Monday, Apr. 10, 1939

Patches

For nearly six months the U. S. public has put up with Federal wage-hour regulation in spite of the Wage & Hour Law. Administrator Elmer Frank Andrews has been able to get wide compliance mainly because: 1) he is a reasonable man; 2) the Act's demands are modest (25-c- an hour, 44 hours a week); 3) the penalties are so stiff that Business had to try to conform to a miserably written statute. Last week Mr. Andrews, vexed just as much as Business by the bungled law, asked Congress to cure the worst defects. His chief proposals :

1) Exempt from overtime pay employes who get $200 or more a month in guaranteed salaries (as distinguished from variable wages), thus removing an expensive and vexatious burden from employers without lessening benefits to low-paid workers.

2) Guarantee that employers will not be prosecuted if they follow the Administrator's rulings and interpretations, pending court decisions on moot points. Employers now take Elmer Andrews' advice at their risk, chancing heavy damages, fines up to $10,000, even six months in jail if the courts disagree with the Administrator on what the law means.
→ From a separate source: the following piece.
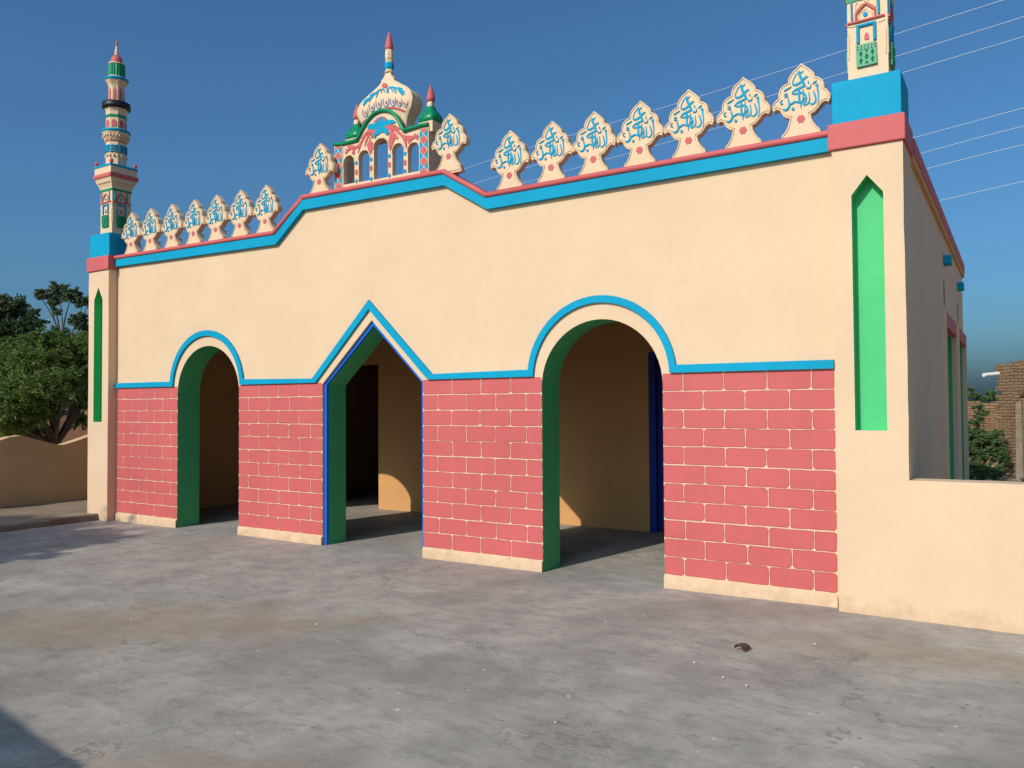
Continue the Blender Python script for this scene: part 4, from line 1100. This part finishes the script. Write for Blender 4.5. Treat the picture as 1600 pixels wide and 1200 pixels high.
# thorn bush and the tree behind
DB = (at(1545, 700, 12.95)-CAM).dot(fwd)
bb = at(1540, 740, 12.95); bb.z = 0
tree('thorn_bush', 'bushy dark green thorn shrub in front of the brick ruin', bb,
     [cl(1540,705,DB,19), cl(1522,705,DB,18), cl(1556,700,DB,17), cl(1528,682,DB,16), cl(1548,686,DB,16), cl(1524,660,DB,12), cl(1534,648,DB,10), cl(1562,715,DB-.1,13), cl(1516,728,DB-.2,18), cl(1536,734,DB-.4,18), cl(1554,736,DB-.3,16), cl(1526,744,DB-.5,14), cl(1545,746,DB-.5,12), cl(1516,675,DB,13), cl(1527,636,DB,8), cl(1508,700,DB,16), cl(1561,676,DB,9)],
     26000, .075, .020, m_thorn, .05, 41, .4, .7, None, .1)
DT = 32.0
bt = atd(1532, 690, DT); bt.z = -.03
tree('thorn_tree', 'small spreading thorn tree far behind the brick ruin', bt,
     [cl(1524,618,DT,8), cl(1536,622,DT,10), cl(1548,614,DT,8), cl(1516,608,DT,6), cl(1555,622,DT,10), cl(1530,630,DT,10), cl(1508,616,DT,9)],
     4200, .20, .05, m_thorn, .09, 43, .7, .45)
# rubble
q = MB(); rs = random.Random(9)
for i in range(420):
    x, y = rs.uniform(4.9, 8.5), rs.uniform(8.3, 13.5); r_ = rs.choice((.02, .03, .03, .04, .05, .08))
    vs, fs = stone_mesh(r_, i, rs.uniform(.4, .8)); q.add([(v[0]+x, v[1]+y, v[2]+r_*.2+max(0, (y-10.5))*.03) for v in vs], fs)
tag(q.build('rubble', m_stone), 'broken stones and brickbats strewn on the ground by the ruin', 'rubble', None, 'stuff')

# ------------------------------------------------------------------ power lines
WIRES = [  # (px, py, depth) from far left to near right
 ('topmost of the seven power lines crossing the sky on the right', [(-80,504,48),(70,500,46),(300,432,40),(480,352,36),(740,259,30),(1098,149,24),(1400,53,20),(1700,-42,17)]),
 ('second power line from the top, passing behind the corner minaret', [(-80,515,48),(70,511,46),(300,447,40),(480,372,36),(740,287,30),(1117,176,24),(1400,88,20),(1700,-5,17)]),
 ('third power line from the top, meeting the blue pillar block', [(-80,523,48),(70,519,46),(300,462,40),(480,395,36),(740,309,30),(1100,206,24),(1412,113,20),(1700,27,17)]),
 ('fourth power line from the top, the upper of the lower bundle', [(-80,545,48),(70,542,46),(300,500,40),(700,400,33),(1100,302,26),(1428,215,20),(1700,141,17)]),
 ('fifth power line from the top, in the middle of the lower bundle', [(900,392,29),(1100,338,26),(1438,240,20),(1700,171,17)]),
 ('sixth power line from the top, just above the lowest one', [(900,408,29),(1100,356,26),(1446,264,20),(1700,202,17)]),
 ('lowest of the power lines, meeting the side coping of the mosque', [(900,440,29),(1100,396,26),(1465,314,20),(1700,260,17)]),
]
for lab, pts in WIRES:
    q = MB(); P = [tuple(atd(*p)) for p in pts]
    if len(pts) == 4:                       # carried on to the far pole behind the mosque
        P = [tuple(Vector(P[0])+(Vector(P[0])-Vector(P[1]))*1.2)] + P
    q.tube(smooth_line(P, 8), .0055, 5)
    tag(q.build('power_line', m_wire), lab, 'power line', 'power lines behind the mosque')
3) Don't make businessmen subject to punishment if they buy goods produced in plants where the Act is violated without the purchaser's knowledge.

4) Clearly exempt processors of specified agricultural products from paying overtime. Many of these are now covered by a clause which baffles even Mr. Andrews' astute General Counsel Calvert Magruder.

5) Exempt Puerto Rico and the Virgin Islands from the arbitrary wage minima prescribed for the U. S. and let committees familiar with island industries figure out how to raise wages without ruining island industries now accustomed to living in an economy with a much lower scale of prices.

Last week New Jersey's Mary Teresa Norton, chairman of the House Labor Committee, offered Elmer Andrews' amendments to Congress. Doing so, she conceded that the Act as it stands "has tended to create hardship on employers, reduce employment and generally dislocate the flow of business in a particular industry."